Le thème est celui du clown triste, celui de l'artiste obligé de faire rire et de paraître joyeux, alors que son esprit se noie dans le pessimisme et la dépression. Une fois passées les vantardises et l'agressivité habituelles, celles par exemple du très bon single "Carhartt Vest", Ramirez parle de ses démons. Il se décrit comme un accroc zombi sur "Six Feet Under". Il cherche la lumière au milieu de sa déprime sur le chantonné "The Root of Demise", avant d'embrayer sur les envies de meurtre et l'imagerie horrorcore des macabres "Murdered out Vehicles", "The Gallows Wait" et "Shameless Gorillas".
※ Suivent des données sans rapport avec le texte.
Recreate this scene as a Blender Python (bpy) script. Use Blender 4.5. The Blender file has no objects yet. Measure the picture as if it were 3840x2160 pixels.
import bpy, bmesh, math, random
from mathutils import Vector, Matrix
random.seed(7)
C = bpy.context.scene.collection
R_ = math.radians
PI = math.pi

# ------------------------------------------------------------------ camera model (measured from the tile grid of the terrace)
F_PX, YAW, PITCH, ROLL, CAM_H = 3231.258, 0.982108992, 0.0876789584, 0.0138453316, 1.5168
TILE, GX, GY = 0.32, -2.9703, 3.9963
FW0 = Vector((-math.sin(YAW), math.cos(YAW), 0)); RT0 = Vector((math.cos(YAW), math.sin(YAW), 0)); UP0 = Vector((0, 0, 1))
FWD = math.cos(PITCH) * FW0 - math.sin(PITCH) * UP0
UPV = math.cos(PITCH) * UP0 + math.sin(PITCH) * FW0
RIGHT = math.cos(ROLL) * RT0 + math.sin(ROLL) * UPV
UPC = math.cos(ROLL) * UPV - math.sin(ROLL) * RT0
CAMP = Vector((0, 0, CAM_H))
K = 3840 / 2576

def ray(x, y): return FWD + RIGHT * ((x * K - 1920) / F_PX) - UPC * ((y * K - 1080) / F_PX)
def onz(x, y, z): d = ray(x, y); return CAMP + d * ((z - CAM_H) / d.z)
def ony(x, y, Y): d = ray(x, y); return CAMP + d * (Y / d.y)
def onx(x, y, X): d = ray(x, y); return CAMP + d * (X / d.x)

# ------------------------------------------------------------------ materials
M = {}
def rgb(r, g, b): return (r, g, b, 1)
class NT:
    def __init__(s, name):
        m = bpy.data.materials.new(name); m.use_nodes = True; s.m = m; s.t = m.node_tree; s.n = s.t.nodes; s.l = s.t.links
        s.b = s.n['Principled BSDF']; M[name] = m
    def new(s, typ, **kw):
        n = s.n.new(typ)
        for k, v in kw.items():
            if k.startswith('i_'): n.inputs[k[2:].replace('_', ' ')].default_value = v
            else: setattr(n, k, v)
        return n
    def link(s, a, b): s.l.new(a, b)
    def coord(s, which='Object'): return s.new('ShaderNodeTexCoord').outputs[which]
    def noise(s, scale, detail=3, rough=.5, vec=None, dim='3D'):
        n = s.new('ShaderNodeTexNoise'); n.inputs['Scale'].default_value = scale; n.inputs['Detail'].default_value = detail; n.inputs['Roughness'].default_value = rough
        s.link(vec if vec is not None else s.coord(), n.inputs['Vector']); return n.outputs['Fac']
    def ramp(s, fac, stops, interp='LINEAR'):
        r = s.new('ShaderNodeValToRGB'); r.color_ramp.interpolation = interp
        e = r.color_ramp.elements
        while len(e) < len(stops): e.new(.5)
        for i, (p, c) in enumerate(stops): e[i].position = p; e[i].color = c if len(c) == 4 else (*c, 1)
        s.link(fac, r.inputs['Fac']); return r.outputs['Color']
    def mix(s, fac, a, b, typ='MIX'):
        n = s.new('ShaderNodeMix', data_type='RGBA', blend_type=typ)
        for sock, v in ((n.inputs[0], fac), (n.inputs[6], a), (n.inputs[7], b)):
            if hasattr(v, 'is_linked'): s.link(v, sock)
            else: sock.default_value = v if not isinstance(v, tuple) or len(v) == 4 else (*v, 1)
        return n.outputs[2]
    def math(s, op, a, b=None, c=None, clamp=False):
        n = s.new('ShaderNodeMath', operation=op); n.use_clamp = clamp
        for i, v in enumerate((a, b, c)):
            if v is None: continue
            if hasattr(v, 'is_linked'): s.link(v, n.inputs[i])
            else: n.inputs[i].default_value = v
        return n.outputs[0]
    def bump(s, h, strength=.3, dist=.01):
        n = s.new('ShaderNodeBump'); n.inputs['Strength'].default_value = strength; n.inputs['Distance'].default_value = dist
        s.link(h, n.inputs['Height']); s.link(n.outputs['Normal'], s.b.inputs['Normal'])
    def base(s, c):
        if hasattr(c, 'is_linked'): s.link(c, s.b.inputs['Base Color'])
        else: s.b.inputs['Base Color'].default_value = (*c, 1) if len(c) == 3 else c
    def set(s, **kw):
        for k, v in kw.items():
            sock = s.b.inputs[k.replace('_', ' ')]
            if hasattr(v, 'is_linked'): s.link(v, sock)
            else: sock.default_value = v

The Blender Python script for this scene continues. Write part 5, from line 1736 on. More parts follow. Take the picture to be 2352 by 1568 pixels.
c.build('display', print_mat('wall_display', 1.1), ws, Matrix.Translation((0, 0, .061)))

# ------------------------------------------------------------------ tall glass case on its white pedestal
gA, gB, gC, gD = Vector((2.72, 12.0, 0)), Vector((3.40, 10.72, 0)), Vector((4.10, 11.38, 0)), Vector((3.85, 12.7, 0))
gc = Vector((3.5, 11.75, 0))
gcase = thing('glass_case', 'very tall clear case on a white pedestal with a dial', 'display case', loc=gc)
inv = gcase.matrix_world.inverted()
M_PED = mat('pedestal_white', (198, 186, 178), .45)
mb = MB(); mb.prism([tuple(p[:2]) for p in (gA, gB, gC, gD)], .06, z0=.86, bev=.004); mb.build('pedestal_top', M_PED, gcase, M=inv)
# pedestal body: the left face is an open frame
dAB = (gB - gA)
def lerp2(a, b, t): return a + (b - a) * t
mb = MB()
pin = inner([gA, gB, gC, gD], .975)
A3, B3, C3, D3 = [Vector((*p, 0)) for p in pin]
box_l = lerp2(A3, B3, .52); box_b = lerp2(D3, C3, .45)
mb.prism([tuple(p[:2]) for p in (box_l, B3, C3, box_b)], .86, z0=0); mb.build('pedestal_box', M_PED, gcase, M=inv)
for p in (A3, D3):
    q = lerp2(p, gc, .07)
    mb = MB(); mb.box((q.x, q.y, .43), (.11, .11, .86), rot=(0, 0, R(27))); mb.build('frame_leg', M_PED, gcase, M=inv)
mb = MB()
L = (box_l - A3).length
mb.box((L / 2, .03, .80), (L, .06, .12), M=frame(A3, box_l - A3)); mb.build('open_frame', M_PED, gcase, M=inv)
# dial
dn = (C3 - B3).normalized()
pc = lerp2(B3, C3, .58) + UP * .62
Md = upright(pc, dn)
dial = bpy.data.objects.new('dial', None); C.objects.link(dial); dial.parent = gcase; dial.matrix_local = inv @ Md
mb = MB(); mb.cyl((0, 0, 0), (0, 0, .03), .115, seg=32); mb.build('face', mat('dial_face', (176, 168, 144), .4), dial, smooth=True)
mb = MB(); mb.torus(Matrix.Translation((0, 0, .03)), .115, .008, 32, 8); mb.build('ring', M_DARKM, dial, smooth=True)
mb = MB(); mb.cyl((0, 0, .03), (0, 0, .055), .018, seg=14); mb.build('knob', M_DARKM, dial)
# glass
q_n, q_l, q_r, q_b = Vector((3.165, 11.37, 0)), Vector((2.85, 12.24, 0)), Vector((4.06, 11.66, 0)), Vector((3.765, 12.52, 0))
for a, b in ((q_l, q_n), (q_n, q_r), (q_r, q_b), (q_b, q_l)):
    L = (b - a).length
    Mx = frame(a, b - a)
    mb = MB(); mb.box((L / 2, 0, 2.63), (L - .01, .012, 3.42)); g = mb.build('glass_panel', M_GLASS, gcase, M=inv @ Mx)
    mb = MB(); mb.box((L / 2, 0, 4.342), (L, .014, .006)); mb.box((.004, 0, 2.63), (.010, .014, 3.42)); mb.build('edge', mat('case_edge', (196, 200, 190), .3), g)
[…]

Nous sommes bien dans la lignée des $uicideboy$. Leurs compagnons de label sont là pour le rappeler, comme Shakewell, et Germ sur le très bon "Carhartt Vest", ainsi que ces artistes de même tendance que sont les anciens Buffet Boys Pouya, Fat Nick et le producteur Mikey the Magician, tous issus de cette ville, Miami, où réside désormais Ramirez.

Cependant, même si le tropisme West Coast est moins marqué que sur Tha Playa$ Manual, le rappeur rappelle parfois ses racines californiennes. Il y a par exemple l'instru lente, souple et relax de son "Intro". Il y a aussi, sur "Return of the Corpse", un sample d'Ice Cube issu de Boyz n the Hood. Et puis surtout on découvre ici "The Dungeon", un morceau très réussi qui, autant par sa musique que par ses paroles de psychopathe, sonne comme du Cypress Hill.

Comme quoi, même si l'on est toujours fidèle au nom du label, même si on utilise toujours la même couleur sinistre chez Grey 59, ce gris-là peut révéler beaucoup de nuances.